Hardly an area of public life was untouched by Innocent's influence. Faithful to the spirit of his office, he often preached in public and tried to keep the life-style of his Curia within modest bounds. Although fully conscious of his authority as pontiff (he was particularly fond of the title Vicar of Christ), he tried to strengthen the episcopacy by restricting the cases that could be appealed to Rome. His diplomacy made papal government a reality in some of the restless territories around Rome, and he is therefore sometimes considered the real founder of the Papal States. When Holy Roman Emperor Henry VI died in 1197, Innocent used the opportunity to assert the pope's right to examine candidates to the throne and to arbitrate between rivals. He showed remarkable prudence and patience in dealing with willful Philip II of France, especially in view of the king's persistent and scandalous repudiation of his wife. In the controversy with King John of England over the appointment of Stephen Langton as archbishop of Canterbury, Innocent won a clear victory for the church's independence and, besides, received from the king the whole kingdom as a fief.
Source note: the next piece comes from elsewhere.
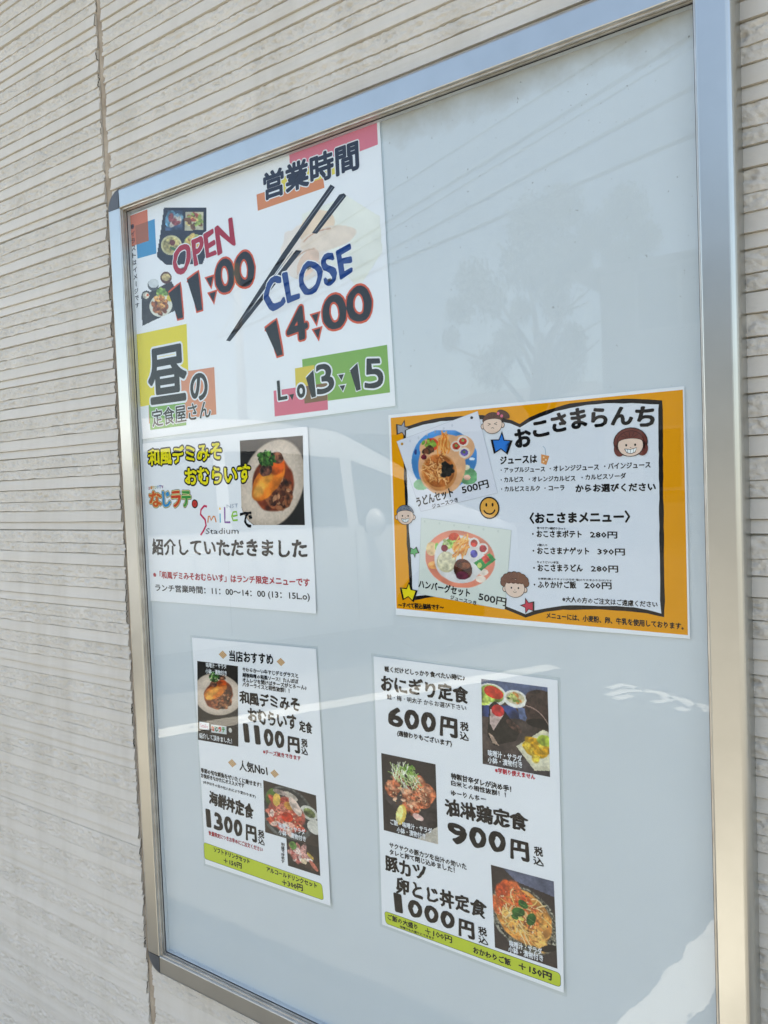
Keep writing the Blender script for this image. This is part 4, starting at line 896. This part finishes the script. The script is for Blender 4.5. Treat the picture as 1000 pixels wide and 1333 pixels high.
# smiley and the printed children's faces
def disc(p, c, rx, ry, rgb, off, rot=0, n=28, name='printed_face'):
    return p.poly(p.ell(c, rx, ry, rot, n), rgb, off, name, True)
c = p5.L(z6(580, 671)); R_ = .0108
disc(p5, c, R_, R_, K, .0006, name='printed_smiley'); disc(p5, c, R_*.87, R_*.87, (236, 170, 74), .00065, name='printed_smiley')
for sx in (-.28, .34): disc(p5, (c.x+sx*R_, c.y+.28*R_), R_*.10, R_*.17, K, .0007, n=12, name='printed_smiley')
p5.line([(c.x+R_*.58*math.cos(a), c.y+R_*.55*math.sin(a)) for a in [math.radians(t) for t in range(200, 345, 12)]], .0014, K, .0007, 'printed_smiley', local=True)
def face(c, r, kind):
    c = p5.L(c); HR = {'girl': (96, 62, 50), 'boy': (120, 128, 140), 'curly': (128, 84, 66), 'bob': (112, 56, 50)}[kind]; SK = (238, 208, 190); o = .0006
    def D(x, y, rx, ry, rgb, oo, rot=0, n=24): disc(p5, (c.x+x*r, c.y+y*r), rx*r, ry*r, rgb, o+oo, rot, n)
    if kind in ('girl', 'boy', 'curly'):
        for sx in (-1, 1): D(sx*.86, -.22, .22, .24, K, 0); D(sx*.86, -.22, .17, .19, SK, .00003)
    if kind == 'curly':
        for i in range(9): a = math.radians(-5+i*24); D(math.cos(a)*.92, .34+math.sin(a)*.56, .34, .32, K, .00002); 
        for i in range(9): a = math.radians(-5+i*24); D(math.cos(a)*.92, .34+math.sin(a)*.56, .30, .28, HR, .00005)
    elif kind == 'bob':
        D(0, .1, 1.16, .98, K, 0); D(0, .1, 1.11, .93, HR, .00003); D(-.75, -.35, .38, .5, HR, .00003); D(.78, -.35, .38, .5, HR, .00003)
    if kind == 'girl':
        D(1.0, .62, .60, .30, K, 0, -.5); D(1.0, .62, .56, .26, HR, .00003, -.5); D(1.25, .40, .3, .16, HR, .00003, -.2)
    D(0, -.12, .88, .76, K, .00006); D(0, -.12, .84, .72, SK, .0001)
    if kind in ('girl', 'boy', 'bob'):
        a0, a1 = (8, 172); cy = .05
        outer = [(c.x+r*.92*math.cos(math.radians(t)), c.y+r*(cy+.80*math.sin(math.radians(t)))) for t in range(a0, a1+1, 12)]
        inner = [(c.x+r*.86*math.cos(math.radians(t)), c.y+r*(cy+(.30 if kind != 'boy' else .34)*math.sin(math.radians(t)))) for t in range(a1, a0-1, -12)]
        p5.poly(outer+inner, HR, o+.00014, 'printed_face', True); p5.line(outer+inner, .0004, K, o+.00018, 'printed_face', local=True, closed=True)
        if kind != 'boy':
            for t in (50, 72, 94, 118, 138): p5.line([(c.x+r*.3*math.cos(math.radians(t)), c.y+r*(cy+.36)), (c.x+r*.86*math.cos(math.radians(t)), c.y+r*(cy+.74*math.sin(math.radians(t))))], .00035, (50, 30, 26), o+.00018, 'printed_face', local=True)
        else:
            for i in range(26): a = math.radians(random.uniform(20, 160)); q = random.uniform(.45, .74); D(.9*q*1.15*math.cos(a), cy+q*math.sin(a), .035, .035, (60, 66, 76), .00018, n=6)
    if kind == 'curly':
        for x in (-.5, -.1, .3, .6): D(x, .42, .26, .20, HR, .00014); p5.line([(c.x+r*(x-.12), c.y+r*.34), (c.x+r*x, c.y+r*.26), (c.x+r*(x+.10), c.y+r*.36)], .0004, K, o+.00018, 'printed_face', local=True)
    if kind == 'girl':
        for sx in (-.3, .3):
            for sy in (.1, -.1): p5.line([(c.x+r*(sx-.12*np.sign(-sx)), c.y+r*(-.08+sy)), (c.x+r*(sx+.14*np.sign(-sx)), c.y+r*(-.08))], .0005, K, o+.0002, 'printed_face', local=True)
        p5.line([(c.x-r*.12, c.y-r*.42), (c.x, c.y-r*.37), (c.x+r*.14, c.y-r*.44)], .0005, K, o+.0002, 'printed_face', local=True)
        for x, y in ((.55, .72), (.85, .50)): D(x, y, .13, .13, (230, 110, 140), .0002, n=10)
    else:
        for sx in (-.28, .32): D(sx, -.10, .07, .085, K, .0002, n=10)
        p5.line([(c.x-r*.03, c.y-r*.26), (c.x+r*.06, c.y-r*.27)], .0004, K, o+.0002, 'printed_face', local=True)
        if kind in ('boy', 'bob'):
            m = [(c.x+r*x, c.y+r*y) for x, y in ((-.40, -.34), (0, -.40), (.42, -.30), (.30, -.60), (.02, -.68), (-.26, -.60))]
            p5.poly(m, (244, 246, 246), o+.00018, 'printed_face', True); p5.line(m, .0005, K, o+.0002, 'printed_face', local=True, closed=True)
            for x in (-.2, 0, .2): p5.line([(c.x+r*x, c.y+r*-.38), (c.x+r*x, c.y+r*-.64)], .0003, K, o+.0002, 'printed_face', local=True)
        else: p5.line([(c.x-r*.14, c.y-r*.40), (c.x, c.y-r*.46), (c.x+r*.16, c.y-r*.40)], .0005, K, o+.0002, 'printed_face', local=True)
face(z6(596, 238), .0118, 'girl'); face(z6(150, 706), .0118, 'boy'); face(z6(711, 1072), .0120, 'curly'); face(z(683, 312), .0128, 'bob')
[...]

Innocent's most controversial ventures were the two Crusades that he declared. In southern France in the county of Toulouse, a dualist heresy called Albigensianism (see Albigenses) had sprung up. The members of the sect not only held heretical doctrines but their practices also threatened traditional social institutions. After the failure of the preachers he had sent to them, Innocent in 1208 declared a Crusade against them, which caused much bloodshed but did not bring the heresy under control during the pope's lifetime. Genuinely concerned about the Holy Land, Innocent promoted the Fourth Crusade to recover it. In 1204 a group of Crusaders were diverted to the Christian city of Constantinople (now İstanbul, Turkey), which they sacked. This tragic event, although deplored by the pope, poisoned relations between the Greek and Latin churches for centuries to come; and it provided the occasion for a short-lived and ill-conceived Latin kingdom in Constantinople.
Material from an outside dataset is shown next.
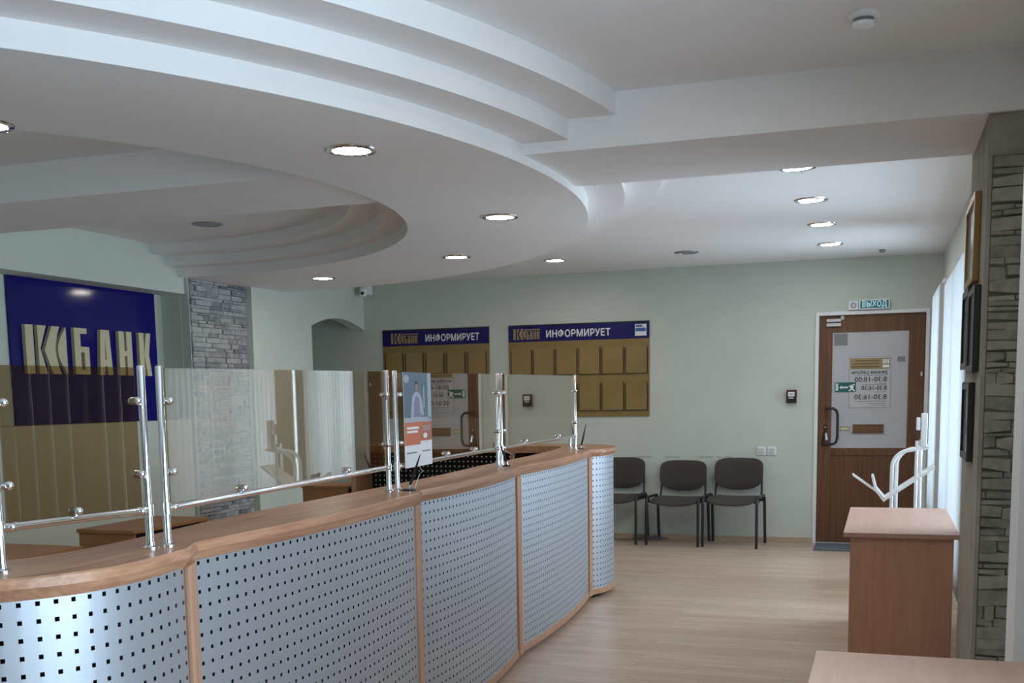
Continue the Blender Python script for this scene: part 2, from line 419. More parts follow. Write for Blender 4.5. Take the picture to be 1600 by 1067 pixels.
b = MB(); b.cur = 1; b.box(0.385, 0.60, 4.965, 5.86, 0, 2.7); b.cur = 2; b.box(0.398, 0.60, 4.955, 4.966, 0, 2.45); b.cur = 1
b.box(0.385, 0.402, 4.95, 4.966, 0, 2.45); b.cur = 0
cladding(b, lambda u, v, w_: (u, 4.955-w_, v), 0.403, 0.60, 0, 2.445, (0.012, 0.066), (0.04, 0.30), (0.004, 0.016), 0.0008, 0.22)
struct(b.build('trim_2', [M_stone, M_plaster, mat('stone_joint', (0.11, 0.105, 0.088), 0.9)]), 'stone clad pier beside the window wall')

# skirting
b = MB().box(-7.0, -0.64, YB-0.016, YB, 0, 0.055).box(0.45, 0.52, YB-0.016, YB, 0, 0.055)
struct(b.build('baseboard_back', M_skirt))
struct(MB().box(-5.80, -5.784, -3, 8.19, 0, 0.055).build('baseboard_left', M_skirt))

# ------------------------------------------------------------------ ceilings
NS = 144
def pol(r, t, z): return (CX+r*math.cos(t), CY+r*math.sin(t), z)
def r_in(t, R, c=(-5.45, 5.31)):
    dx, dy = CX-c[0], CY-c[1]; e = Vector((math.cos(t), math.sin(t)))
    bb = dx*e.x+dy*e.y; cc = dx*dx+dy*dy-R*R
    return -bb+math.sqrt(max(bb*bb-cc, 0))
def band(b, f0, f1, t0, t1, n=NS):
    for k in range(n):
        a, c = t0+(t1-t0)*k/n, t0+(t1-t0)*(k+1)/n
        b.face([f0(a), f1(a), f1(c), f0(c)])
H = PI/2
b = MB()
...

Near the end of his life, in 1215, Innocent convoked in Rome the Fourth Lateran Council (see Lateran Councils). Besides dealing with some political and doctrinal issues, the council issued regulations governing the rights and duties of almost every class of society. Among the most famous of the council's decrees is Omnis Utriusque Sexus, requiring of all adult Christians the annual reception of the sacraments of confession and the Eucharist. The council assembled in Rome some 400 bishops and 800 abbots and superiors, along with many secular princes or their envoys—the largest such gathering in the Middle Ages. Along with his encouragement of St. Dominic and St. Francis in their efforts to found their new orders, the council must be remembered among Innocent's most impressive achievements. Innocent died suddenly on July 16, 1216, in Perugia, while on a trip to northern Italy.